When tragedy strikes a nation, it ultimately shapes its literary landscape for some period of time. Anyone who chooses to bring along the works of contemporary Chilean writers on their Chile tours will undoubtedly encounter stories of exile. One’s travel to Chile will be enriched by reading such tales.
Coincidentally falling on the eleventh day of September, the overthrow of the democratically-elected Salvador Allende in 1973 and the subsequent seventeen-year dictatorship of Augusto Pinochet was such an event. Many writers living in Chile at the time were forced to flee the country and wrote about the upheaval of those troubled times during their exile. To help those who are planning to travel to Chile to understand how the coup has shaped modern Chile, here are some reading suggestions. All lauded for their literary merit, these books describe Chilean life between the coup and the restoration of democracy. Five presidents have led Chile since then, all democratically-elected.
Isabel Allende, cousin to the fallen leader, is one of Chile’s best-selling writers. Though the setting of her 1985 novel, Eva Luna isn’t identified as Chile, the plot’s political unrest makes it seem so.
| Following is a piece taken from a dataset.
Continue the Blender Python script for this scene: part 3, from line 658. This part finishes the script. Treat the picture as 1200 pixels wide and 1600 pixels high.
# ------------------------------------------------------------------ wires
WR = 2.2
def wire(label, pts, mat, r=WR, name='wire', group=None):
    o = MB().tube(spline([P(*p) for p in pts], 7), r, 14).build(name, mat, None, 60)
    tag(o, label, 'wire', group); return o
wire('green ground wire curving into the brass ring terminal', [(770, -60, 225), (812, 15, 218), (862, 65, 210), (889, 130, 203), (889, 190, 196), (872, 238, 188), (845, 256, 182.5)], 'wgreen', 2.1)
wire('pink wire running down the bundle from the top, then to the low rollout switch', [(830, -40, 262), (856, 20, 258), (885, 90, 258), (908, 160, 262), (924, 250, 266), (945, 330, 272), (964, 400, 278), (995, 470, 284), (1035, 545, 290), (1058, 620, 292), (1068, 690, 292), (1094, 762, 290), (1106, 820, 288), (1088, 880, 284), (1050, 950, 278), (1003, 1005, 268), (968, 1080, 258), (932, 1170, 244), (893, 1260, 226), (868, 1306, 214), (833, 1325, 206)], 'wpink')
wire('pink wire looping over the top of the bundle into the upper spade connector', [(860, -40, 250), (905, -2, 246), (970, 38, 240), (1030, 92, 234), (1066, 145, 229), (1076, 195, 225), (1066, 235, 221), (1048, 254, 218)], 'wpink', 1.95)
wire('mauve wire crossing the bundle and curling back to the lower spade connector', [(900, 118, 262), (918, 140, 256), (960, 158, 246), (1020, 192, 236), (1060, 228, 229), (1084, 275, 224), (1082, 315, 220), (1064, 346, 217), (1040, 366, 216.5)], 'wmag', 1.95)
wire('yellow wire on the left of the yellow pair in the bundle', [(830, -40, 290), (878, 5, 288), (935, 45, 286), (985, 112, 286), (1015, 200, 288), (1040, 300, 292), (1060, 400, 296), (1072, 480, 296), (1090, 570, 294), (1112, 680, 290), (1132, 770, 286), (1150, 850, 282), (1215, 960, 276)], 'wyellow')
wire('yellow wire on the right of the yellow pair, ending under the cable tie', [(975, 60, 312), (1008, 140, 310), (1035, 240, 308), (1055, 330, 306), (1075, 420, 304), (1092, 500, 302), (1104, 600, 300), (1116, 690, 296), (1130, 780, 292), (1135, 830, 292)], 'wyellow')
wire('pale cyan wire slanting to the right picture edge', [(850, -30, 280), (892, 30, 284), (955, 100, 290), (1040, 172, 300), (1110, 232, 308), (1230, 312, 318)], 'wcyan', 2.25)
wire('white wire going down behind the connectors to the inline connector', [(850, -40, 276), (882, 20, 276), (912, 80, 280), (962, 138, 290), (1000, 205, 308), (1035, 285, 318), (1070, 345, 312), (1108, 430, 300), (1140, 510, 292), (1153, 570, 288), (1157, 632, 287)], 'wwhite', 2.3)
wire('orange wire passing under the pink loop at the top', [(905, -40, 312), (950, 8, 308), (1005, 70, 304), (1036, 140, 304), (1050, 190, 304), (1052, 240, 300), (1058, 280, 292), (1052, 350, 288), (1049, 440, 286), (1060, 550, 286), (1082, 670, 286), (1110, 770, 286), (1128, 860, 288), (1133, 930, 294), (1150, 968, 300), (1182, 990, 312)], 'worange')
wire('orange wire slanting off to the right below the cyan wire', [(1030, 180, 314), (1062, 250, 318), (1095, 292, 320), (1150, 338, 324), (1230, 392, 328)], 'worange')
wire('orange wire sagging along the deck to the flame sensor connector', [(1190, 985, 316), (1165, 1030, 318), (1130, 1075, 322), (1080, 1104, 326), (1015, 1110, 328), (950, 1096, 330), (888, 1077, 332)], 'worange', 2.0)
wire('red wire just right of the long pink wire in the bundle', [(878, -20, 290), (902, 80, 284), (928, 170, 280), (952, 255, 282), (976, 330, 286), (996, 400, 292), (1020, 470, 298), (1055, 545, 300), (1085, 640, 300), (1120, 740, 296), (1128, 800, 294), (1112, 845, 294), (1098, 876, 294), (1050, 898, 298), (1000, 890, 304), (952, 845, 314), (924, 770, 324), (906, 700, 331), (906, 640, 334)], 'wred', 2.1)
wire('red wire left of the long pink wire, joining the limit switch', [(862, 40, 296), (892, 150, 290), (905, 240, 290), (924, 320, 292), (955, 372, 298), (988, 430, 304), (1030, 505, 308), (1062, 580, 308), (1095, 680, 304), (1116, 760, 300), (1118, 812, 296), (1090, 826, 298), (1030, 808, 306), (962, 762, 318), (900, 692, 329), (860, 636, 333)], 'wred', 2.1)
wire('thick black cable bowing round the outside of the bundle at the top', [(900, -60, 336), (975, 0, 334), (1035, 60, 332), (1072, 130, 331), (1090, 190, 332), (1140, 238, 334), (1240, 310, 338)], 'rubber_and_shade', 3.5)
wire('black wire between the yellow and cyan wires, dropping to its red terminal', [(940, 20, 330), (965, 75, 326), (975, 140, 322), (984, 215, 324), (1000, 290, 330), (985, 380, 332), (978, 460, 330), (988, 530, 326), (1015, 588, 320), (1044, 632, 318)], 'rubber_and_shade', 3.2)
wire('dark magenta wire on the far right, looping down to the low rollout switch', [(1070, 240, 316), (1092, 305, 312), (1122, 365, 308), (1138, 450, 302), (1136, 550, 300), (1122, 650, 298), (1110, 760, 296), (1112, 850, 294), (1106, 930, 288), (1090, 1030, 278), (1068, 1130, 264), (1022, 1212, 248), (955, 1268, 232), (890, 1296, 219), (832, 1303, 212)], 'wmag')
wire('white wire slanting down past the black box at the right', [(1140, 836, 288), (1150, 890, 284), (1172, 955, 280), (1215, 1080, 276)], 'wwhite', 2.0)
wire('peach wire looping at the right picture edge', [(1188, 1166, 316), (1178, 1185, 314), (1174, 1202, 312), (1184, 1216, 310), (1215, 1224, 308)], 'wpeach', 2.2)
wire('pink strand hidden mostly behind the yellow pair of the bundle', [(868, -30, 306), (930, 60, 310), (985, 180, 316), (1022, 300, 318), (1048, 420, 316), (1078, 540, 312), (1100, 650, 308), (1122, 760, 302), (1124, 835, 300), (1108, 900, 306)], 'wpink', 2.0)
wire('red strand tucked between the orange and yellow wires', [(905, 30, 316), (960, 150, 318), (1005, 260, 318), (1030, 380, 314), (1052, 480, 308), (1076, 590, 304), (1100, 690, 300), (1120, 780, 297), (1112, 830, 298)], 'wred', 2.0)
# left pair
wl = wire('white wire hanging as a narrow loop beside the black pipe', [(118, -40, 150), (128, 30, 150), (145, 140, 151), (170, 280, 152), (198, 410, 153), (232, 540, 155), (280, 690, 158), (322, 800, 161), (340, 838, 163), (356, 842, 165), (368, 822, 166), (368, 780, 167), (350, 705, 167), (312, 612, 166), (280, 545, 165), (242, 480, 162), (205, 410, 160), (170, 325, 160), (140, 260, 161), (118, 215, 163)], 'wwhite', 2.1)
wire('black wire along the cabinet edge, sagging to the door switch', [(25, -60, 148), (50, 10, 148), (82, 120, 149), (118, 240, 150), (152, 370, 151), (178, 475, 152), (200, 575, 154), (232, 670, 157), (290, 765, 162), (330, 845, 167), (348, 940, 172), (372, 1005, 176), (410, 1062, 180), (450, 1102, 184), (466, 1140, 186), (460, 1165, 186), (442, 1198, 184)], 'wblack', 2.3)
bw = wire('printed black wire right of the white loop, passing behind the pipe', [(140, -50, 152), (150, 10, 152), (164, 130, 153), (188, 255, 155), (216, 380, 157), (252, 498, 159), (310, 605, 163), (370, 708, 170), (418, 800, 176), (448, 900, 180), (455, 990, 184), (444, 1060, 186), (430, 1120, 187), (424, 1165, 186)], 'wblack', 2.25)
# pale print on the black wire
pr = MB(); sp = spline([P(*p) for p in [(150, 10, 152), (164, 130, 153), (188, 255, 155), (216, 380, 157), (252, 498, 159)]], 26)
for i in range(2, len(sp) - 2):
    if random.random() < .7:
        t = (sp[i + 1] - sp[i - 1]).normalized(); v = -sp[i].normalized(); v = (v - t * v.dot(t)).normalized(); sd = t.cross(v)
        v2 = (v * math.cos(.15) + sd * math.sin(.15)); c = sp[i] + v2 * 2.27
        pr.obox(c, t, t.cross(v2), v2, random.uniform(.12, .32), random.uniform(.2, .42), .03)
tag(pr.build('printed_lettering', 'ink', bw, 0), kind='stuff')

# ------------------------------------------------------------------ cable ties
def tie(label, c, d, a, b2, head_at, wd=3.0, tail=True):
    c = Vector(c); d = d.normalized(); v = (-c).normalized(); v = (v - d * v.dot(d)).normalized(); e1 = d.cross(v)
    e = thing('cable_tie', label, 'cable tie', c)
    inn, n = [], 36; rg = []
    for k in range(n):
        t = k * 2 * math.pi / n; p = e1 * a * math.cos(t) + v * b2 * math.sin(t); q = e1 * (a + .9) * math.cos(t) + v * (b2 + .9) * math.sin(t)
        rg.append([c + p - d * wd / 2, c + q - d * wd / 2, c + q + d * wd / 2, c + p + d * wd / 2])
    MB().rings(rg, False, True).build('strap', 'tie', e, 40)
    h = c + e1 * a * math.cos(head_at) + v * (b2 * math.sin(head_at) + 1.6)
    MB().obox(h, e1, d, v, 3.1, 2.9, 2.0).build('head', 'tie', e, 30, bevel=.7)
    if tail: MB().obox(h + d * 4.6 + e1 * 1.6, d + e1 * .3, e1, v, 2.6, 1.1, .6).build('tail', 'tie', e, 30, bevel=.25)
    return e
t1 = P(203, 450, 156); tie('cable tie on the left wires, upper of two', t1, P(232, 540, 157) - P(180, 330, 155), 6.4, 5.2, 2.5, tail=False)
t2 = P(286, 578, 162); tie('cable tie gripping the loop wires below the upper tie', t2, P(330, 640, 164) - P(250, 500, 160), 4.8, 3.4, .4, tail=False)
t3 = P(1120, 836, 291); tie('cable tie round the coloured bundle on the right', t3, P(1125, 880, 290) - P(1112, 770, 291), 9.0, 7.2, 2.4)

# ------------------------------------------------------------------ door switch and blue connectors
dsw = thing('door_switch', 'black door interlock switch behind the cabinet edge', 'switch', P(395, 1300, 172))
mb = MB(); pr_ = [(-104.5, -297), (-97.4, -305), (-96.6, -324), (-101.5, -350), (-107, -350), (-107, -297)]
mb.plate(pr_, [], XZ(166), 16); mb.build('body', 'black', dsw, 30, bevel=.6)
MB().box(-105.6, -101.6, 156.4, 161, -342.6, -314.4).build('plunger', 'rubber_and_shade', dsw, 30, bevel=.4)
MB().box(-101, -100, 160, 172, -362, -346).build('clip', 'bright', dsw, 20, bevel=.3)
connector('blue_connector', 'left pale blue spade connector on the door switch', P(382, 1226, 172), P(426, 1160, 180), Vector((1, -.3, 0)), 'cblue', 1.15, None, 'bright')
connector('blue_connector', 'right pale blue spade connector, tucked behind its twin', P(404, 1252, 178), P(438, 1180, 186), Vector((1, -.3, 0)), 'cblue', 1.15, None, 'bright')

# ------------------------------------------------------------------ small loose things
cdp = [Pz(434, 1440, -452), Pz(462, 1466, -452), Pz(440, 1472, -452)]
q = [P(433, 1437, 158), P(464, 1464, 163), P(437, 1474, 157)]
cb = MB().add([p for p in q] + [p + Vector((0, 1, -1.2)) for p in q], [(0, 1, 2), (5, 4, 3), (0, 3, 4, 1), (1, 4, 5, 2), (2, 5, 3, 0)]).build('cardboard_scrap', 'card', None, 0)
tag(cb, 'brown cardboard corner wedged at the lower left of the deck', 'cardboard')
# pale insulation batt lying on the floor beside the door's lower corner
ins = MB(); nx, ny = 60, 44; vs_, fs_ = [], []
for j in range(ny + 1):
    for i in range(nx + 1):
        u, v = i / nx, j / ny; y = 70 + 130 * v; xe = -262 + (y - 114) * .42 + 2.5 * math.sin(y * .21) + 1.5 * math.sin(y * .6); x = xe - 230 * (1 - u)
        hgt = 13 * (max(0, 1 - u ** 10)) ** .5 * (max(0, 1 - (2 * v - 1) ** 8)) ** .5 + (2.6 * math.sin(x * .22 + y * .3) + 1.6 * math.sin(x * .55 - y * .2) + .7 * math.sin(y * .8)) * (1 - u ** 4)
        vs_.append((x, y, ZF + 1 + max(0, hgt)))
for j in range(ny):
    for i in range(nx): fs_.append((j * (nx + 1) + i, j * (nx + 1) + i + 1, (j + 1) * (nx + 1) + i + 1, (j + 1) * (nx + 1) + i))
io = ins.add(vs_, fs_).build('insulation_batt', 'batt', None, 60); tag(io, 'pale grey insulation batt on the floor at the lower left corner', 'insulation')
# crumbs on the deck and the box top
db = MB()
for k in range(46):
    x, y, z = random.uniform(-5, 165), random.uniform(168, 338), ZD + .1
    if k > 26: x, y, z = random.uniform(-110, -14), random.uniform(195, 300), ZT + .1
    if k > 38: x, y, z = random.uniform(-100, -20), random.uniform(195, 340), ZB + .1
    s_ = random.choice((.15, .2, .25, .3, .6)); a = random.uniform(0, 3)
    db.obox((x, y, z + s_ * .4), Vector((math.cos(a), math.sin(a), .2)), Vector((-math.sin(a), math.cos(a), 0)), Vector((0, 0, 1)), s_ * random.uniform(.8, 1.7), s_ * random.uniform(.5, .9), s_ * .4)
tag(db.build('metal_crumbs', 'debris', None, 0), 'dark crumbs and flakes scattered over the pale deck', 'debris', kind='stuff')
Her political thriller, Of Love and Shadows (1987), too tells of lives altered by a military junta.
Though well-known in Latin America, Roberto Bolano didn’t hit the international literary scene until his works began to appear in English after his death from liver failure in 2003 at age fifty. Arrested briefly as a dissident by the Pinochet regime, he turned from poetry to fiction for the money. Unlike most of his novels which are set somewhere other than Chile, Bolano’s novella, By Night in Chile (Nocturno de Chile), deals with the problems of his own country, a political satire about teaching Marxism to Pinochet.
Salvador Allende named Argentine/Chilean novelist, playwright, poet and essayist, Ariel Dorfman, as his cultural advisor at the beginning of his presidency. Dorfman lived in Santiago from 1954 until the coup. His 1990 play, Death and the Maiden, and 1999 memoir, Heading South, Looking North: A Bi-lingual Journal, describe life under the dictatorship. His 2011 memoir, Feeding on Dreams, Confessions of an Unrepentant Exile, offers a perspective on how a nation deals with trauma.
Born in 1936, the prolific and much honored novelist, Poli Delano, offers the perspective of a young man living in the bubble of youth in his 2003 novel, In This Sacred Place. Oblivious to the changing world around him, his outlook is altered by the coup. In This Sacred Place was the first of his works to be distributed in the United States. Delano returned to Chile in 1984.
The plotlines of several of novelist/journalist Jorge Edwards’ works involve living in and after exile, the most recent of which is The Dream of History (El Sueno de la historia). Edwards spent his own exile in Barcelona. In 2000, he became the first Chilean writer to win the prestigious Miguel de Cervantes award.
A posthumous Pablo Neruda finds his way into the plot of Jose Donoso’s 1988 novel, Curfew. Set in the Pinochet era, the story surrounds Neruda’s widow whose death causes political factions to rally. By the time the 1973 Chilean coup occurred, Donoso, had already left Chile. He stayed away as a protest against the Pinochet regime until 1980. His next two novels, The Garden Next Door (El Jardin de al Lado), published in 1992, and Despair (Desesperanza), speak to the homesickness for one’s homeland and exile.
For those who prefer lighter fare for their travel to Chile, the detective novel, The Neruda Case, by Robert Ampuero, has recently been translated into English. Written by Chile’s Ambassador to Mexico, it is a political thriller about the rise of Augusto Pinochet.
Thomas Hauser’s 1978 account of killing of an American journalist who disappeared in Santiago after the fall of Allende, The Execution of Charles Horman, an American Sacrifice, and after the release of the 1982 movie, Missing, under that title.